Shock-and-awe doesn’t exactly describe the West’s response to Russia’s re-possession of the Crimean peninsula. Even if there are no further incursions into Ukrainian territory, there will be a lingering sense of humiliating injustice – of Vladimir Putin getting away with yet another foreign adventure.
But those who insist that Russia must be made to pay a price should remember that Russia will pay – and dearly – for adding to its collection of puppet states. The point is well made by William Schreiber in an article for the Atlantic:
“Before the Crimean crisis, Russia was already footing the bill for three breakaway states: Abkhazia and South Ossetia in Georgia, and Transnistria in Moldova. As these states are unrecognized by the international community—Russia doesn’t even recognize Transnistria—they exist to a large extent outside the international economic system. While they may have bilateral agreements with certain countries that generate a modicum of trade, the economic benefits associated with globalization and foreign investment are negligible in these territories. This leaves them highly dependent on Moscow’s largesse, which often comes in the form of subsidized pensions, infrastructure projects, and cheap gas.”
As in most dependency cultures, the consequences for both donor and recipient are far from healthy:
“In April, the International Crisis Group (ICG) reported that Moscow had earmarked $350 million for infrastructure projects in Abkhazia between 2010 and 2012, with that number expected to triple to $1 billion between 2013 and 2015, but that only half of the $350 million had been spent because of mismanagement and corruption.”
It’s estimated that Abkhazia – “located just miles from Sochi, the site of this year’s Winter Olympics” – depends on Moscow for around 70 per cent of its budget. Furthermore, in dishing out Russian passports to locals (a tactic also used in Crimea), Moscow ends up paying for their pensions too.
In South Ossetia, the overall Russian subsidy is estimated at “$28,000 per resident” – though given the sheer scale of local embezzlement one has to wonder just how much of this money has got through to ordinary people.
Meanwhile, Transnistria is “roughly $3.7 billion in debt to Gazprom, Russia’s state-owned natural gas giant” – which is quite something for a territory with a GDP of around $1 billion.
In other words, Russia is paying through the nose for a handful of catastrophically-governed statelets that most people haven’t even heard of.
Crimea, though, would take the costs of Russian expansionism to a whole new level:
“If Crimea becomes another territory under de facto Russian control, Moscow would likely be forced to pick up the tab yet again. And keep in mind: The peninsula has 2 million inhabitants, which makes it 40 times the size of South Ossetia, eight times the size of Abkhazia, and four times the size of Transnistria.
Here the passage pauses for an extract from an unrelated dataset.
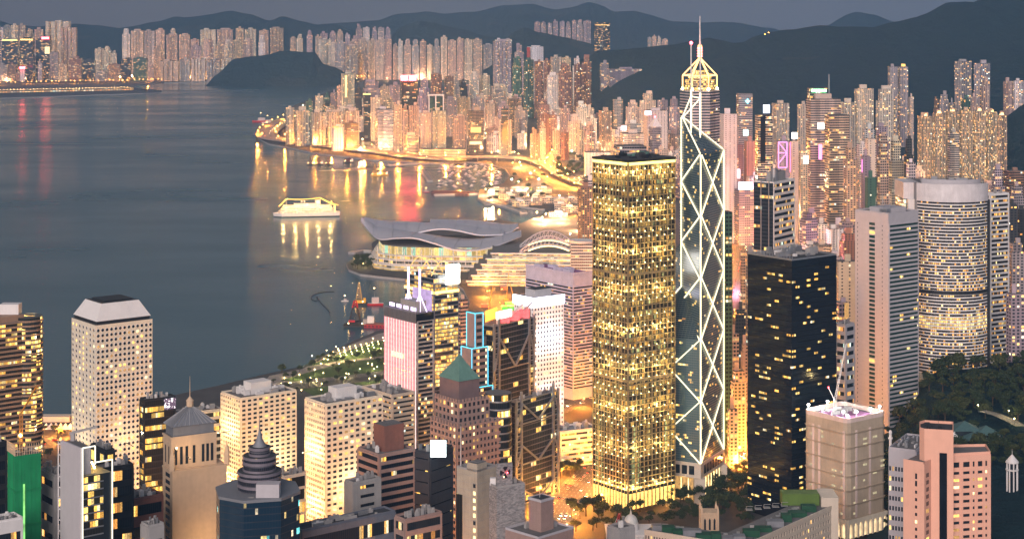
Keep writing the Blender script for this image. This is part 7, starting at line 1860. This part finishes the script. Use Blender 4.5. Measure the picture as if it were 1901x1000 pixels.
# boats
def hull_poly(L, Wd, bow=.2): return [(-L / 2, -Wd / 2), (L / 2 - L * bow, -Wd / 2), (L / 2, 0), (L / 2 - L * bow, Wd / 2), (-L / 2, Wd / 2)]
def cruise_ship():
    p = gp(569, 401.5, 0); th = thing('cruise_ship', p, 'white cruise ship strung with yellow lights, alone in the middle of the harbour', 'ship'); L = 122; rz = math.pi + .16
    def loc(pl): c, s = math.cos(rz), math.sin(rz); return [(p.x + x * c - y * s, p.y + x * s + y * c) for x, y in pl]
    def v(x, y, z): q = loc([(x, y)])[0]; return Vector((q[0], q[1], z))
    MB().prism(loc(hull_poly(L, 24, .12)), -.5, 1.6).build('waterline', M['dark'], th)
    MB().prism(loc(hull_poly(L, 24, .12)), 1.6, 8, 0, None, False, loc([(a * 1.03, b) for a, b in hull_poly(L, 25, .12)])).build('hull', M['ship_white'], th)
    z = 8
    for k, (x0, x1, h) in enumerate(((-52, 50, 3.4), (-50, 46, 3.4), (-47, 43, 3.4))):
        MB().prism(loc([(x0, -11.5), (x1, -11.5), (x1 + 3, 0), (x1, 11.5), (x0, 11.5)]), z, z + h, 0, 1).build('cabin_deck', [M['cabin_windows'], M['ship_white']], th); z += h
    for k, (x0, x1) in enumerate(((-44, 42), (-20, 22))):
        MB().prism(loc([(x0, -9), (x1, -9), (x1, 9), (x0, 9)]), z, z + 2.6, 0, 1).build('lit_upper_deck', [M['deck_glow'], M['ship_white']], th); MB().prism(loc([(x0 - 3, -11), (x1 + 2, -11), (x1 + 2, 11), (x0 - 3, 11)]), z + 2.6, z + 3.1, 0, None, True).build('deck_roof', M['ship_white'], th); z += 3.1
    for k in range(4): MB().prism(loc([(-60 + k * 3.2, -10.5 + k * .8), (-52, -10.5 + k * .8), (-52, 10.5 - k * .8), (-60 + k * 3.2, 10.5 - k * .8)]), 4 + k * 4, 4.6 + k * 4, 0, None, True).build('stern_terrace', M['ship_white'], th)
    for k in range(4): MB().prism(loc([(-54, -9), (-52.5, -9), (-52.5, 9), (-54, 9)]), 4.7 + k * 4, 7.4 + k * 4).build('stern_glow', M['deck_glow'], th)
    MB().prism(loc([(-26, -4), (-16, -4), (-18, 4), (-25, 4)]), z - 3, z + 6).build('funnel', M['ship_white'], th)
    m1, m2 = v(-26, 0, z + 10), v(38, 0, z + 9)
    for m, zz in ((m1, z + 2), (m2, z - 2)): MB().beam((m.x, m.y, z - 6), m, .7).build('mast', M['ship_white'], th)
    def cat(a, b, sag): return [a.lerp(b, k / 10) - Vector((0, 0, sag * 4 * (k / 10) * (1 - k / 10))) for k in range(11)]
    for a, b, s in ((m1, m2, 1.6), (m2, v(52, 0, z - 5), .8), (m1, v(-60, 0, 20), 1.2), (m1, v(-54, -10, 19), 1)): MB().tube(cat(a, b, s), .42, 6).build('light_string', M['string_light'], th)
    for k in range(9): q = v(-40 + k * 10, -10.8, z - 4.5); MB().ball(q, .7, 6).build('deck_lamp', M['bulb_warm'], th)
    for k in range(5): l = bpy.data.lights.new('hull_fill', 'POINT'); l.energy = 12000; l.color = (1, .58, .18); l.shadow_soft_size = .7; lo = bpy.data.objects.new('hull_fill', l); COL.objects.link(lo); lo.parent = th; lo.location = v(-44 + k * 22, 20 if k % 2 else 17, z + 2) - wloc(th)  # warm lights added off the ship's side to wash the hull
    for k in range(6): mb = MB(); mb.ball(v(-28 + k * 11, -12, 18.6), 1.6, 8, 0, .7); mb.build('lifeboat', M['crane_orange'], th)
    for k in (0, 1): MB().ball(v(4 + 5 * k, 0, z + 3.4), 2, 10).build('radar_dome', M['white'], th)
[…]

That adds up to a lot of pension payment for Crimea’s residents, 20 percent of whom are over the age of 60.”
Of course, Crimea, as a much more substantial territory than the likes of Transnistria, has a much greater economic potential. However, realising that potential will require investment – and by dragging Crimea into an international no-man’s land, Vladimir Putin has ensured that the list of possible foreign investors is a short one beginning with Russia.
Russia may be the biggest country in the world and getting bigger, but its leaders ought to realise that it’s not size that matters but what you do with it. In 1990, Ukraine – the second largest country in Europe after Russia – had roughly the same GDP per capita as Poland. Today, Poland’s GDP is about three times that of its eastern neighbour.
Without acquiring so much as a extra blade of grass from its neighbours, Poland has grown in the only way that matters in the modern world.